By passing liquids to be mixed through the fine flow passages 9 within the micro-channel reactor 20, area of contact between the liquids to be mixed per unit volume is dramatically increased, which results in enhancement of mixing efficiency of the liquids to be mixed.
FIG. 4 shows a liquid mixing apparatus 21 according to the present embodiment. The apparatus mixes a first and a second liquids having solubility to each other, and includes a micro-channel reactor 20 for mixing, a first liquid supply part 22 for supplying the first liquid to the micro-channel reactor 20, and a second liquid supply part 23 for supplying the second liquid to the micro-channel reactor 20.
Even as for such a micro-channel reactor 20 included in the liquid mixing apparatus 21, the structures shown in FIGS. 2, 3A and 3B can be adopted. That is, the flow passage 9 for allowing the flowing medium in one reaction unit 24 (corresponding to the heat exchange unit 7 of the first embodiment) to flow in another reaction unit 24 adjacent to the reaction unit 24 is the external flow passage 8 provided outside of the reaction units 24. Inside the external flow passage 8, the redistribution means 14, composed of the porous plate 15 and the like, for mixing the medium flowing out of one reaction unit 24 and allowing the medium to be redistributed to another reaction unit 24 is provided.
According to the thus configured micro-channel reactor 20, in spite of being compact, can perform chemical reaction at high efficiency as is the case where four reaction units 24 are connected in series. By increasing the number of stages of the reaction units 24, it is possible to freely extend (set) the length of the flow passage through which the first liquid and the second liquid are passed, so that the restriction of the length of the flow passage due to the manufacturing restrictions is eliminated. Therefore, it is possible to achieve a desired chemical reaction.
It should be considered that the embodiments disclosed herein are exemplary and not restrictive in all respects. Specifically, in the embodiments disclosed herein, the matters not explicitly disclosed, such as the running condition and the operating condition, the various parameters, the dimension, weight, volume of the components and the like, do not depart from the scope ordinarily implemented by those of skill in the art, and the values that can be readily contemplated by those of ordinary skill in the art are adopted.

Claims

1. A multi-flow passage device constituted by stacking units for performing heat exchange or chemical reaction of the introduced medium in a thickness direction,

wherein a flow passage for allowing the flowing medium in one unit to flow in another unit adjacent to the unit is an external flow passage provided outside of one unit and another unit.

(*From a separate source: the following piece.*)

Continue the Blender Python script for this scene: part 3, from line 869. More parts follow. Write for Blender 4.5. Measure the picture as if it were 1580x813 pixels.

2. The multi-flow passage device according to claim 1, wherein the external flow passage is provided in contact with the side surface of the unit.

3. The multi-flow passage device according to claim 1, wherein inside the external flow passage, a redistribution means for mixing the medium flowing out of one unit and allowing the medium to be redistributed to another unit is provided.

4. The multi-flow passage device according to claim 3, wherein the redistribution means comprises a porous plate which is disposed inside the external flow passage so as to intersect with the medium flowing direction and through which the medium is allowed to pass.

5. The multi-flow passage device according to claim 2, wherein inside the external flow passage, a redistribution means for mixing the medium flowing out of one unit and allowing the medium to be redistributed to another unit is provided.